Hay frases que engañan porque, bajo su apariencia anodina, esconden pura metralla. (Y ahora mismo se me ocurren los nombres de tres o cuatro serial killers que también parecían angelotes de Rubens)

Cuando una mujer le dice a un hombre “tenemos que hablar“, suele ser para romper con él. Imagino que alguna vez sucederá a la inversa, pero no se han documentado demasiados casos en la muestra recogida durante los últimos años en mi campo de experimentación, así que lo daré por bueno y quien se moleste por mi falta de rigor, que lea Science (dónde va a parar)

Hay algo mucho peor que una novia/o te diga “tenemos que hablar“. Es que te lo diga la persona que cuida de tu casa. Esa a la que contrataste después de dos meses de pesadilla donde llegabas de trabajar, soltabas los tacones y cogías la fregona, sorteando con los pies descalzos algún que otro calcetín que las guarronas de tus hijas habían dejado por el pasillo tres glaciaciones atrás.

-Señora, tenemos que hablar.

Desde que me lo han dicho, llego a posta tarde a casa para no encontrármela. Sé que me va a abandonar, y prefiero postergarlo porque estoy muy cansada y volver al zafarrancho de combate como una Mrs Proper desmotivada se me antoja un reto imbatible.

No quiero hablar. Ni que me hablen si no es para decirme que quieren quedarse conmigo a hacerme la vida más fácil.

El hombre de mi vida,Mr Proper

(Ahora entiendo a esos hombres que entran en brote cuando les sugieres algo tan cotidiano como una conversación).

Lo que me lleva al pánico a las palabras, esas armas de destrucción masiva de las que hablo a menudo. 

¿Cuál fue la conversación más corta de tu vida? quiso saber ella. Y él, mesándose los cabellos, respondió: “Ella me dijo: tenemos que hablar. Quedemos a la una en el bar de Gomis. Yo respondí: De acuerdo, pero sin especificar a la una de qué día. Aún debe estar esperándome” (tres años atrás).

Cuando Minichuki, esa sabia de metro cuarenta, tiene que hablar conmigo, procura ventilarlo por teléfono. Un suspenso es menos si tu madre no te apuñala con la mirada, debe pensar con buen criterio. Así que calcula esa hora en la que piensa que estaré reunida y, por tanto, desconcentrada, y me suelta la bomba en tono de “pelillos a la mar”. Cuando llego a casa, pensando en mis cosas y en que mi empleada de hogar “tiene que hablar”, me encuentro con que mi hija se da por hablada.
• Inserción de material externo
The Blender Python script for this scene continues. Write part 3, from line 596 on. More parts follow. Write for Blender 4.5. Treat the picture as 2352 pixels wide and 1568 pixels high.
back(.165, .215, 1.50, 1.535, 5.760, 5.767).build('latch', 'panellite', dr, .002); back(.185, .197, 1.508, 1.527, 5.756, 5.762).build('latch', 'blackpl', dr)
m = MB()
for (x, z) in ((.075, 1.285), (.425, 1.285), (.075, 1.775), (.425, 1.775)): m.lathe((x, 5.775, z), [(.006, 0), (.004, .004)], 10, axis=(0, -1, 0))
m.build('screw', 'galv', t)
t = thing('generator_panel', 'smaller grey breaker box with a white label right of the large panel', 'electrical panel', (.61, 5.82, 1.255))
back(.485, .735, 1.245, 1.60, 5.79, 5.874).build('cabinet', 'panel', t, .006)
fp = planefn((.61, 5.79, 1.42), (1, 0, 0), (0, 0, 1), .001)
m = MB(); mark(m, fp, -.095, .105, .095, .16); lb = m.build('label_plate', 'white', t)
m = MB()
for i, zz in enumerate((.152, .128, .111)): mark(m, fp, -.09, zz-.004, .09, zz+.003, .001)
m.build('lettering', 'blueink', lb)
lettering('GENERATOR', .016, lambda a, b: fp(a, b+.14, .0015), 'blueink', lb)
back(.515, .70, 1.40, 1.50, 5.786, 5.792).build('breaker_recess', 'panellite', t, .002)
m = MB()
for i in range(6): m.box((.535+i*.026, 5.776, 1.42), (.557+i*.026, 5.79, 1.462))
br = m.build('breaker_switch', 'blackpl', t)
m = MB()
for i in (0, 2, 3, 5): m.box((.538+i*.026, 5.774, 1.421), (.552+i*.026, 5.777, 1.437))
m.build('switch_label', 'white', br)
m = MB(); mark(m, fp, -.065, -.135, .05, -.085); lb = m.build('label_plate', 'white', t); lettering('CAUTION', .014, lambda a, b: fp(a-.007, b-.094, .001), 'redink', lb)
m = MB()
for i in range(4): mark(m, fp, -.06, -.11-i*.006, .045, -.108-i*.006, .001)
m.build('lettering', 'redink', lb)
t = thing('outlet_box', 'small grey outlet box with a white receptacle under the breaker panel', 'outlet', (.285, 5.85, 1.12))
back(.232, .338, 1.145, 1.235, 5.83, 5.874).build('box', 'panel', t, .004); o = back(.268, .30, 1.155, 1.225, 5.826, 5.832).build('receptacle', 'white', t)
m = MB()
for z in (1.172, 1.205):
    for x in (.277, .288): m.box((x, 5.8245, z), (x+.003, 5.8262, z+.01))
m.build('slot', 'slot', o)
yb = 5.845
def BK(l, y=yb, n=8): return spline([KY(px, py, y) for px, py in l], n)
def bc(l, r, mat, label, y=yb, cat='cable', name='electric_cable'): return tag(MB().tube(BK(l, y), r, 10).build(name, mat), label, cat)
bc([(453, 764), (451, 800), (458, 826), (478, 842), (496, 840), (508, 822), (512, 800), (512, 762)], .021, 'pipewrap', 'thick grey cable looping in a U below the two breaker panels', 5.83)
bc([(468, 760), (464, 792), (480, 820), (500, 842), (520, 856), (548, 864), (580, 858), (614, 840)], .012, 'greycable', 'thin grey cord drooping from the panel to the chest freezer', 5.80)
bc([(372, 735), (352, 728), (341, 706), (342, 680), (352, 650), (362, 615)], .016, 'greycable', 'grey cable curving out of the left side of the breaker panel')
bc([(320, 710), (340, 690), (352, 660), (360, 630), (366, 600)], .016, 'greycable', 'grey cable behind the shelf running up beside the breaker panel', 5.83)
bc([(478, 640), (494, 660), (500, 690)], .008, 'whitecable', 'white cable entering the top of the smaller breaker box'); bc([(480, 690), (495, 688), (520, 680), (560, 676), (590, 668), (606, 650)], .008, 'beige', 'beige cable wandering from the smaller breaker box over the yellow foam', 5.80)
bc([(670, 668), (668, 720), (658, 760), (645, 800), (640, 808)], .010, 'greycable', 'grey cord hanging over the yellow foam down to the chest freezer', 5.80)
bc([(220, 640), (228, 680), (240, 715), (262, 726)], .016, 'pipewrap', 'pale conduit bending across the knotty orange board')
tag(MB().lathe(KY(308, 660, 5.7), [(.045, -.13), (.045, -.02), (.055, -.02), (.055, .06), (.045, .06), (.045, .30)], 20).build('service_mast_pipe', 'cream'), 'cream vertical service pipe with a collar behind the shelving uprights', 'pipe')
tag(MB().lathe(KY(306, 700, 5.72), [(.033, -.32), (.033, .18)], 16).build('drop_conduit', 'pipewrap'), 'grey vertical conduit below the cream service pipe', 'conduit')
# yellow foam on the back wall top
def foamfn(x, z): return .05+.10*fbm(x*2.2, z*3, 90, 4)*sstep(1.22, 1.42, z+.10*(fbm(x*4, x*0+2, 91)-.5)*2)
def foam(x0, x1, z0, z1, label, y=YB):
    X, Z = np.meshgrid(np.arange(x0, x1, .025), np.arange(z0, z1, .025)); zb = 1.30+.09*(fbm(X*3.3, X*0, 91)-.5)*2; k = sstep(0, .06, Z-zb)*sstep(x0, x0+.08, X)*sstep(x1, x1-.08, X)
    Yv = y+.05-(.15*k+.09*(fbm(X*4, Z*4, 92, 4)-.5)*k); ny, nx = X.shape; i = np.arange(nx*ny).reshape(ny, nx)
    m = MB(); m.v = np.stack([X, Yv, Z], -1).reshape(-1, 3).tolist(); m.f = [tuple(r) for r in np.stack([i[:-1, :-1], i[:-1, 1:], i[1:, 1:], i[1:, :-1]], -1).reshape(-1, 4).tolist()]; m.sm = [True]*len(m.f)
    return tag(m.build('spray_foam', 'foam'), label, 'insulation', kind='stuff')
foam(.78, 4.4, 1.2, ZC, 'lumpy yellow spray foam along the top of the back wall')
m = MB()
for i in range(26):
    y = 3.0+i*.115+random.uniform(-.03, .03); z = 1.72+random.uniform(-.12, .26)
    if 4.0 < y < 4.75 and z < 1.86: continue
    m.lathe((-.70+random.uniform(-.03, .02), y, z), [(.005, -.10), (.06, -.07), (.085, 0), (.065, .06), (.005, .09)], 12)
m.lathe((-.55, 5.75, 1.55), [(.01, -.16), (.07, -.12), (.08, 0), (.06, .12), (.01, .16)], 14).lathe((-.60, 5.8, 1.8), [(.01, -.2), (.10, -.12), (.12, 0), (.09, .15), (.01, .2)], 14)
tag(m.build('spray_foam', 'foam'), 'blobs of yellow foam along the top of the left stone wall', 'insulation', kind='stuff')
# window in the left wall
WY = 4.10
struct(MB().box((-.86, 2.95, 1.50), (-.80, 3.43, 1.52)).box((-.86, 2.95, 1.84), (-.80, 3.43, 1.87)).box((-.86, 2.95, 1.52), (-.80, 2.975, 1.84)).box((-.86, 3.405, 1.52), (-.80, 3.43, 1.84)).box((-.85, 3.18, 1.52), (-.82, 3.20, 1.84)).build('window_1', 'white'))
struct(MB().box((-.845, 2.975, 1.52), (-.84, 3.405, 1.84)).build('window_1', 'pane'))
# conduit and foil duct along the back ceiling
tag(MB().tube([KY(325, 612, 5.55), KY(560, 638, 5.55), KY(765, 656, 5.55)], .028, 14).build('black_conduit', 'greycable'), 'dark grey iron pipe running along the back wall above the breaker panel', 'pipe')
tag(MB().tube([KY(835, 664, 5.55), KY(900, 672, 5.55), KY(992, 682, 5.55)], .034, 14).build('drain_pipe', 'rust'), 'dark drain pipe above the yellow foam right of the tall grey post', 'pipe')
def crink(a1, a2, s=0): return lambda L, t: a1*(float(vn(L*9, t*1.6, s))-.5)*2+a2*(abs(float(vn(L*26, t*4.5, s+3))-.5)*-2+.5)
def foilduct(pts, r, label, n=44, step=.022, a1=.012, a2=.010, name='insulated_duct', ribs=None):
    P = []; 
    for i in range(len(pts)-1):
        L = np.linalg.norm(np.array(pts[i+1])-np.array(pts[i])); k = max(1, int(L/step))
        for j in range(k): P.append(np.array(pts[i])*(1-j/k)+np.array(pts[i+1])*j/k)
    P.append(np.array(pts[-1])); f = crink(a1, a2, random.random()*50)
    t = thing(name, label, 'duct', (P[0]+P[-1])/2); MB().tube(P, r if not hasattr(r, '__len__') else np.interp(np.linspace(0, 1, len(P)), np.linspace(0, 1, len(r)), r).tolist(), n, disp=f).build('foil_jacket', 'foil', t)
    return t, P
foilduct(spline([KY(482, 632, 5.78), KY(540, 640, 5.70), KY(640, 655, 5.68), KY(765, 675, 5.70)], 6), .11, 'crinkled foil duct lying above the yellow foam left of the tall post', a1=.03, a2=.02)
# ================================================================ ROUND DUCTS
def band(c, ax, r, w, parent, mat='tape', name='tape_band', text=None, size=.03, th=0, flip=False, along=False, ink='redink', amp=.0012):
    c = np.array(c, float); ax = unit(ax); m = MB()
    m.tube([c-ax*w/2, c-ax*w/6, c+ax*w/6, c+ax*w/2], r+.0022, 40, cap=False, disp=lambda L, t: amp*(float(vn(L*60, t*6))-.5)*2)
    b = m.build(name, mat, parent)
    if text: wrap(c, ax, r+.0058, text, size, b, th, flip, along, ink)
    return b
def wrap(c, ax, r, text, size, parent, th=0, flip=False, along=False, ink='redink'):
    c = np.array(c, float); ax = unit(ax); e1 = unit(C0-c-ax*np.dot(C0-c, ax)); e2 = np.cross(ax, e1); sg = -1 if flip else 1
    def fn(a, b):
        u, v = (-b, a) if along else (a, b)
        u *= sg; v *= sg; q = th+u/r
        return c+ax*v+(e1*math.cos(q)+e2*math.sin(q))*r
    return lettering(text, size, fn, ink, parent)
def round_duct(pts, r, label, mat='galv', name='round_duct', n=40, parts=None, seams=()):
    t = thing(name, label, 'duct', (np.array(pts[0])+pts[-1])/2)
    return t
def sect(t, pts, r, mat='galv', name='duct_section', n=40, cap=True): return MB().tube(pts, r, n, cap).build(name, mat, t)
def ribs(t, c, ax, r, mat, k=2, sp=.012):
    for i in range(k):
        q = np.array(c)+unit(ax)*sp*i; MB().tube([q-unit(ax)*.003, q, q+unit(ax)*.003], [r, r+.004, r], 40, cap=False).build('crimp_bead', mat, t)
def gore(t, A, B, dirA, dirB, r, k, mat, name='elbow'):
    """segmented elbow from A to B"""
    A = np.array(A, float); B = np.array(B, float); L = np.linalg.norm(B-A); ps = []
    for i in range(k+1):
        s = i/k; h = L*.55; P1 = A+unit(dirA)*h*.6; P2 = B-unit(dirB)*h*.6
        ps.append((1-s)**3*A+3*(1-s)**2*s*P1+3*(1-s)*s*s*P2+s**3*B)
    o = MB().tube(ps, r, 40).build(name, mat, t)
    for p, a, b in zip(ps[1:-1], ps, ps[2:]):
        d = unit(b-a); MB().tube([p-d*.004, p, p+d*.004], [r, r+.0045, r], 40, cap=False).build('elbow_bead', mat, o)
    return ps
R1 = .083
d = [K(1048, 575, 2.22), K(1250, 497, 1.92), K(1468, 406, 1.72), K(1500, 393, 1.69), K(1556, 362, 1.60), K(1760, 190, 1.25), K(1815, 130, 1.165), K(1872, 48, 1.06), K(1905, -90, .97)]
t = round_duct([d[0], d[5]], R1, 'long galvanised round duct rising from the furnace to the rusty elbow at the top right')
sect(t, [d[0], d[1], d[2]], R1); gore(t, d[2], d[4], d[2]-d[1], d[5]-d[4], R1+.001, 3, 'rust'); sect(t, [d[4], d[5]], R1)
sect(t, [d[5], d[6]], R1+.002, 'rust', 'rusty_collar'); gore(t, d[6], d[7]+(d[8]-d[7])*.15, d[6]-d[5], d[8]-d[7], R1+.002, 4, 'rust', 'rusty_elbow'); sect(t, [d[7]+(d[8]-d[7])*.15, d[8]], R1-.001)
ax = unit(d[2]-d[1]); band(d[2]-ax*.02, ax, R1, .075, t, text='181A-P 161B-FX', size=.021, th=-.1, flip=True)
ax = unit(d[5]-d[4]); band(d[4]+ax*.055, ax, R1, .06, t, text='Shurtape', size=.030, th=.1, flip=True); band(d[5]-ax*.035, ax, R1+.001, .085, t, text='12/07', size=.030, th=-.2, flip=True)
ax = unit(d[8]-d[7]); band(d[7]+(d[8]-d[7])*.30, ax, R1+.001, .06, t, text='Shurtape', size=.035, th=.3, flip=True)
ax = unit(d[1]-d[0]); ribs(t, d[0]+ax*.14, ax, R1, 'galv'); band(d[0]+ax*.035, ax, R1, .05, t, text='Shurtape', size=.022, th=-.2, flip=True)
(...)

Es decir, que a mi pregunta de ¿cómo has podido suspender, perrilla vaga? ella zanja: “De eso ya hemos hablado antes”. Y a otra cosa.

Hablar es un acto heróico, espero que penséis a estas alturas. Y por mi parte he decidido guardar silencio cada vez que entre en mi casa, fingir ronquera y sordera. O un ataque epiléptico en el descansillo. Llamar al Summa/Samur, ingresarme tres días en una UCI con vistas al Retiro y, cuando me sienta preparada, llegar a casa y despedir a esa desalmada que está a punto de darme la patada y apuntillarme sin piedad.